By John Avery
The Times 

Audio Farm: All About Bob

 

Memorial Day weekend passed last month, and for me, it will always be associated with concerts at the Gorge Amphitheater. Home to the now-defunct Sasquatch Music Festival, which I attended many times during my college days, it is one of the most stunning concert venues in the Northwest. Featuring multiple stages, spectacular views, and wildly overpriced food and drinks, it is an iconic landmark of Washington State and the undoubted host of many folks’ wildest memories.

It was also the venue of my very first concert, which, admittedly, I’ve exploited for bragging rights: the headliners were Paul Simon and Bob Dylan! While now, as an adult, I can comfortably humblebrag about my introduction to live music being two living legends, as a 12-year-old boy, I was miserable, dragged there by my parents against my will (to put it melodramatically).

To me, Bob Dylan was what old people forced us to listen to in cars, his voice akin to the sound of a dial-up modem. Acting like a cooler-than-thou brat, I brought along a newly released Harry Potter book, frowned for several hours, and scoffed at all the dancing, tie-dye-clad old folks that smelled like skunks. Man, oh man, what I missed because of my sour mood!

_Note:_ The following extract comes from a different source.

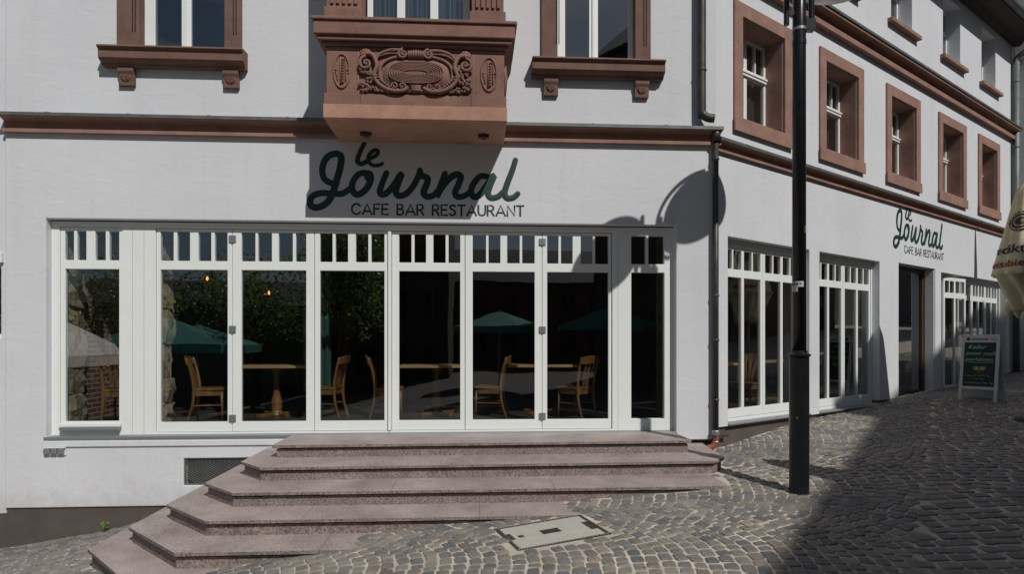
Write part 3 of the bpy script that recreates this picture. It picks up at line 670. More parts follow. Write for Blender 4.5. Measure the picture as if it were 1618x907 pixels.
# entrance: rough reveals, dark wooden glazed door
f = MB(SIDE); f.box(SD[1]-.030,SD[1]-.001,.02,.19,.10,2.80); f.build('door_reveal','plaster',bld,bevel=.004)
f = MB(SIDE); f.box(SD[0]-.3,SD[1],.46,.52,.1,2.95) if False else f.box(SD[0]-.05,SD[0]-.001,.455,.7,.1,2.9); f.build('door_reveal','plaster',bld)
dfm = MB(SIDE); dfm.plate(SD[0],SD[1]-.03,.10,2.79,.20,.27,[(SD[0]+.05,SD[1]-.14,.24,2.72)]); do = dfm.build('entrance_door','brown',bld,bevel=.004)
g_ = MB(SIDE)
for (c,e) in ((.24,2.72),): g_.add([(SD[0]+.05,.23,c),(SD[1]-.14,.23,c),(SD[1]-.14,.23,e),(SD[0]+.05,.23,e)],[(0,1,2,3)])
g_.build('pane','glass',do)
h = MB(SIDE); h.tube([(SD[0]+.10,.15,.95),(SD[0]+.10,.15,1.45)],.014,8); h.box(SD[0]+.09,SD[0]+.11,.15,.20,.97,.99); h.box(SD[0]+.09,SD[0]+.11,.15,.20,1.41,1.43); h.build('door_handle','wood',do)
# downpipes
def pipe(pts,r,m,name,rings=()):
    p = MB(); p.tube(pts,r,14); o = p.build(name,m,bld,smooth=True)
    for (x,y,z,rr) in rings:
        c = MB(); c.lathe([(rr,-.018),(rr+.006,-.01),(rr+.006,.01),(rr,.018)],14,(x,y,z)); c.build('pipe_bracket',m,o,smooth=True)
    return o
pipe(smooth_path([(3.11,-.09,8.9),(3.11,-.09,6.5),(3.11,-.09,4.56),(3.125,-.09,4.42),(3.19,-.12,4.355),(3.27,-.14,4.34)],6),.058,'pipe','downpipe',[(3.11,-.09,5.02,.06),(3.11,-.09,7,.06)])
pipe([(3.318,-.075,4.22),(3.318,-.075,4.05)],.06,'pipe','downpipe_hopper')
pipe([(3.318,-.062,4.1),(3.318,-.062,.02)],.041,'pipe','downpipe',[(3.318,-.062,3.80,.043),(3.318,-.062,1.9,.043),(3.318,-.062,1.28,.043),(3.318,-.062,.45,.043)])
p = MB(); p.lathe([(.05,-.02),(.055,0),(.055,.05),(.048,.06)],14,(3.318,-.062,-.03)); p.lathe([(.046,0),(.046,.03)],14,(3.318,-.062,-.15)); p.build('pipe_collar','alu',bld,smooth=True)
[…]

Ironically, when I sent my mom Bob Dylan’s newest release, Rough and Rowdy Ways, it was now she that seemed skeptical. My mom has long been a Bob Dylan nut, eating up almost everything he put out, but Dylan’s voice is now well-worn. I was shocked she didn’t like it because, for me, the record is Dylan’s best in decades. Musically rich and bursting with zesty lyrical imagery, it’s classic Dylan.

“I’m a man of contradictions, I’m a man of many moods, I contain multitudes,” Dylan sings on the opening track. It sets the tone for an album that gets bluesy, folksy, and even hymnal. On the highlight track “I’ve Made Up My Mind to Give Myself to You,” Dylan gets lost in spiritual introspection: “My heart’s like a river, a river that sings, just takes me a while to realize things...I hope the gods go easy with me.”

The album closes with two long-form Dylan opuses, "Murder Most Foul,” which recalls the turbulent days surrounding the JFK assassination, and "Key West (Philosopher Pirate)," which finds Dylan “looking for immortality” in Key West. “If you’ve lost your mind, you’ll find it there.” Don’t let Dylan’s voice dissuade you from this marvelous album, truly one of Dylan’s best.